Quand on fait agir l’ozone sur la benzine, ce liquide d’une odeur si désagréable, qui doit à sa faculté de dissoudre les corps gras d’être employé dans tous les ménages pour détacher les étoffes, on obtient encore, d’après M. Houzeau, un produit essentiellement détonant : c’est l’ozobenzine, qui, sous l’influence du choc ou de la pression, dégage tout à coup une masse considérable de gaz, comme le feraient la nitroglycérine ou les picrates, dont les propriétés fulminantes sont bien connues.

Quelques décigrammes d’ozobenzine produisent une détonation tellement violente que les vitres du laboratoire sont infailliblement brisées ; aussi ne doit-on faire usage dans ces expériences que de minimes quantités ; 3 à 5 milligrammes suffisent pour constater les propriétés éminemment explosibles de cette dangereuse matière.

Enfin, M. Houzeau a encore pu montrer, à l’aide de son appareil, les remarquables propriétés décolorantes de l’ozone. Si on jette dans un flacon qui renferme de l’oxygène mélangé d’ozone, une dissolution d’indigo, on le voit se décolorer aussi facilement que s’il était au contact du chlore.
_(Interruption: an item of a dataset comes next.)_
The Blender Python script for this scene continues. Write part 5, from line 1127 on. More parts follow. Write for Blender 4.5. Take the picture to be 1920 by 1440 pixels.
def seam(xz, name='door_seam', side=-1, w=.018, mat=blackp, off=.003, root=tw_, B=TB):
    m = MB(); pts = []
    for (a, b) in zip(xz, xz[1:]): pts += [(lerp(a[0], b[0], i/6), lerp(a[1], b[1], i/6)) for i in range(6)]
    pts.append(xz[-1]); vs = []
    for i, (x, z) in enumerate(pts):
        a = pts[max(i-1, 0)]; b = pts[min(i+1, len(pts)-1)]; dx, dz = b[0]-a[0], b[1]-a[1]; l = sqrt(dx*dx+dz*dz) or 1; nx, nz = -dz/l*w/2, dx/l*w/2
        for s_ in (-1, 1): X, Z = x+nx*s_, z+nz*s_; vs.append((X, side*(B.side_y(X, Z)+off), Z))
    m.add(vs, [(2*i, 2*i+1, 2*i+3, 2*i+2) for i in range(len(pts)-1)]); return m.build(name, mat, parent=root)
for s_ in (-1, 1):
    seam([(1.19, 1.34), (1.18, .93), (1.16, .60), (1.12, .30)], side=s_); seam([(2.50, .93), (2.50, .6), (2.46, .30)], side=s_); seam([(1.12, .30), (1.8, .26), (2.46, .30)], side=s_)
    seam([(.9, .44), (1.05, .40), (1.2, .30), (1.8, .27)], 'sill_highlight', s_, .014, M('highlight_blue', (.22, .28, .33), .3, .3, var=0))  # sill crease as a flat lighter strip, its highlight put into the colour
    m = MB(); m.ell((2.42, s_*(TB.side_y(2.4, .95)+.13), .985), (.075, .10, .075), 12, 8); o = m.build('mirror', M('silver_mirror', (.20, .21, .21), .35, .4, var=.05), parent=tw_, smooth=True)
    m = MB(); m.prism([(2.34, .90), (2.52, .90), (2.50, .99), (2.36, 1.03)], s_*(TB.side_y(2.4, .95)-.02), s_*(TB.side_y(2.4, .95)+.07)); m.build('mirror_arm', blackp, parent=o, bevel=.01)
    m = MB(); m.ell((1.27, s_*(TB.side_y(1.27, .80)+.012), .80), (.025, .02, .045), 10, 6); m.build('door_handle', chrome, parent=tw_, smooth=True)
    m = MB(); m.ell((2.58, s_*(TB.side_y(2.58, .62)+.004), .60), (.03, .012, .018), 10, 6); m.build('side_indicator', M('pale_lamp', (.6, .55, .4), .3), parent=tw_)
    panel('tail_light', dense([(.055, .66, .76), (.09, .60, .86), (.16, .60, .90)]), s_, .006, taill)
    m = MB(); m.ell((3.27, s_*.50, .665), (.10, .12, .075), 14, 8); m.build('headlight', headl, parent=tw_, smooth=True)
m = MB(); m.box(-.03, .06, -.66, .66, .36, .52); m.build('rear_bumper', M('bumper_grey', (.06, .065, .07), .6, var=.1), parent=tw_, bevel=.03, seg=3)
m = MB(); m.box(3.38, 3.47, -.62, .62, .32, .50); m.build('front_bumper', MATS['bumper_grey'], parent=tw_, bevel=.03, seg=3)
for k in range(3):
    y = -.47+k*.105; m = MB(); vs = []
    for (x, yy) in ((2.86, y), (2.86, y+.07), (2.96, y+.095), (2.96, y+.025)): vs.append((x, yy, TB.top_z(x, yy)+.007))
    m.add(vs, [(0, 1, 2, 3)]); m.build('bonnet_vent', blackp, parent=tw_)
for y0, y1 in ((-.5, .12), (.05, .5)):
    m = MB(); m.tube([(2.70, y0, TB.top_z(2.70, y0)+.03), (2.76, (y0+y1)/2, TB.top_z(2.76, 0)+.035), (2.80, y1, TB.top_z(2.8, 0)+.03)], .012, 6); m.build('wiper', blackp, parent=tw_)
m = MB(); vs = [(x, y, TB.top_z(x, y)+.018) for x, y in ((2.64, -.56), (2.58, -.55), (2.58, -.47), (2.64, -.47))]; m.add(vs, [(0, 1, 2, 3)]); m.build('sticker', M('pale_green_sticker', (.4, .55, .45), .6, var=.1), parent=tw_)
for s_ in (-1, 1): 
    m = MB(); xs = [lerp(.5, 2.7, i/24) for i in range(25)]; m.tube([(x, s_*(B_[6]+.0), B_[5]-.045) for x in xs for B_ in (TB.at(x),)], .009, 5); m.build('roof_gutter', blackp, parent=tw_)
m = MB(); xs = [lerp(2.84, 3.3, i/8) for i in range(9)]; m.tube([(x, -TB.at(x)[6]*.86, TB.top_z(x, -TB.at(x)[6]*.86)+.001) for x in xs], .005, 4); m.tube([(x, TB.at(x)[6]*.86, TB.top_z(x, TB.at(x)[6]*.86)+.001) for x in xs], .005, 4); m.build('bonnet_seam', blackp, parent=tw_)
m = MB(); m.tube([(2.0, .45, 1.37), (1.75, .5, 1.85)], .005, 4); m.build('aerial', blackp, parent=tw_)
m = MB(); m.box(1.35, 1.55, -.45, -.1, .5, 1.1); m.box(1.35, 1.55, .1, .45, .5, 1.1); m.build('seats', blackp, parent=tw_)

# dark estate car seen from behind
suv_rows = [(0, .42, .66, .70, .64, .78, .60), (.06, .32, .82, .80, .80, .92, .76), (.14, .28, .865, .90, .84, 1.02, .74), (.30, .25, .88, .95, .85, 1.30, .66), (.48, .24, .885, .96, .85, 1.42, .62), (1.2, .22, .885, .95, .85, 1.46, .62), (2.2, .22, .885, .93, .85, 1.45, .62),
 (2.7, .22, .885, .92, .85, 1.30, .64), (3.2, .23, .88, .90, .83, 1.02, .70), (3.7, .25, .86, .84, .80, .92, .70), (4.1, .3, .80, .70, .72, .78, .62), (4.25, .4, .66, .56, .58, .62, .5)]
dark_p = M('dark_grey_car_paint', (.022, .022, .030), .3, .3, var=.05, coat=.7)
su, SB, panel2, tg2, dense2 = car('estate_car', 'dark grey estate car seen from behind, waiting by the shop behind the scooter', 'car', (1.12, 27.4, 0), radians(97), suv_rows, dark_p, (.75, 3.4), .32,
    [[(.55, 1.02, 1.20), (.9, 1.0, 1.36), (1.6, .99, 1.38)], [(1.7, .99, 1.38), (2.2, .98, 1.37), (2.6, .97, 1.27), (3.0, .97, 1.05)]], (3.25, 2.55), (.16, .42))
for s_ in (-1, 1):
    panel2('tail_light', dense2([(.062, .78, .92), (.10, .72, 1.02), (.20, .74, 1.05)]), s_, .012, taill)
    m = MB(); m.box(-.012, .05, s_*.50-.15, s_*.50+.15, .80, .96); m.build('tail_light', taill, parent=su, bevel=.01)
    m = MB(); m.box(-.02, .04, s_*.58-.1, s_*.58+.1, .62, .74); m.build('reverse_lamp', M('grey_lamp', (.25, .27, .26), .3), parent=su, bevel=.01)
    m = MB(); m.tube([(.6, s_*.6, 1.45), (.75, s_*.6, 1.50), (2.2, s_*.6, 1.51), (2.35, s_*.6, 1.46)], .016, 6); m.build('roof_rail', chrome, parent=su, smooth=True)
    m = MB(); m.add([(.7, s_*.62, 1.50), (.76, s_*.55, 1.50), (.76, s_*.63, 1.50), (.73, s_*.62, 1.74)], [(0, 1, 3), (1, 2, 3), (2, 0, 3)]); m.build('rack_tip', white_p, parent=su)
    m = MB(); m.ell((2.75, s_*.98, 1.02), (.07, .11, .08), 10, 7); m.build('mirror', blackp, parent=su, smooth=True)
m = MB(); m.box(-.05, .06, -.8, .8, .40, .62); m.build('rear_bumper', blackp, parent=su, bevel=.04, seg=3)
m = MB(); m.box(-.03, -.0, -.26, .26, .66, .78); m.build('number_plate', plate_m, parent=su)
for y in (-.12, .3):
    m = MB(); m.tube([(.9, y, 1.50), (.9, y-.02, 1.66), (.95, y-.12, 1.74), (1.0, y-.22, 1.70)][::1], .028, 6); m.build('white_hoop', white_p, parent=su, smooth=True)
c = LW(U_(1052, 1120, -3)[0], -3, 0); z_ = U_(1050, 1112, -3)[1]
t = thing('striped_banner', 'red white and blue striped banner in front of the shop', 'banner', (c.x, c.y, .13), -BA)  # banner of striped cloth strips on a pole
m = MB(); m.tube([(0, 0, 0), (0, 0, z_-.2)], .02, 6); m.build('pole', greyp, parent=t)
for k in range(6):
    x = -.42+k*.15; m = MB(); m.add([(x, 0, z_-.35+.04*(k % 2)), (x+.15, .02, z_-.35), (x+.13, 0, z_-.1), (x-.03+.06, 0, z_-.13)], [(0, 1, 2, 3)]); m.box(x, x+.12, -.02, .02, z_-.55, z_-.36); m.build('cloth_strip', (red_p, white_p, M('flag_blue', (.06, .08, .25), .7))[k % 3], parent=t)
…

On sait, au reste, que les étoffes bises sont blanchies par une simple exposition à l’air, et comme il est démontré aujourd’hui que notre atmosphère renferme de l’ozone, il parait bien probable que c’est ce dernier gaz qui agit dans la vieille méthode dite « blanchiment sur le pré. »

Telles sont les propriétés nouvelles que M. Houzeau a pu constater en employant l’ozone à un état de concentration infiniment supérieur à celui qu’il présentait lorsqu’il était préparé par les anciennes méthodes, et ces résultats ne sont certes pas les seuls qu’il soit permis d’espérer.

M. Houzeau ne s’est pas trouvé seul à employer les tubes dont il avait fait connaître la disposition, et bientôt même on réussit à les modifier heureusement de façon à leur donner une plus longue durée.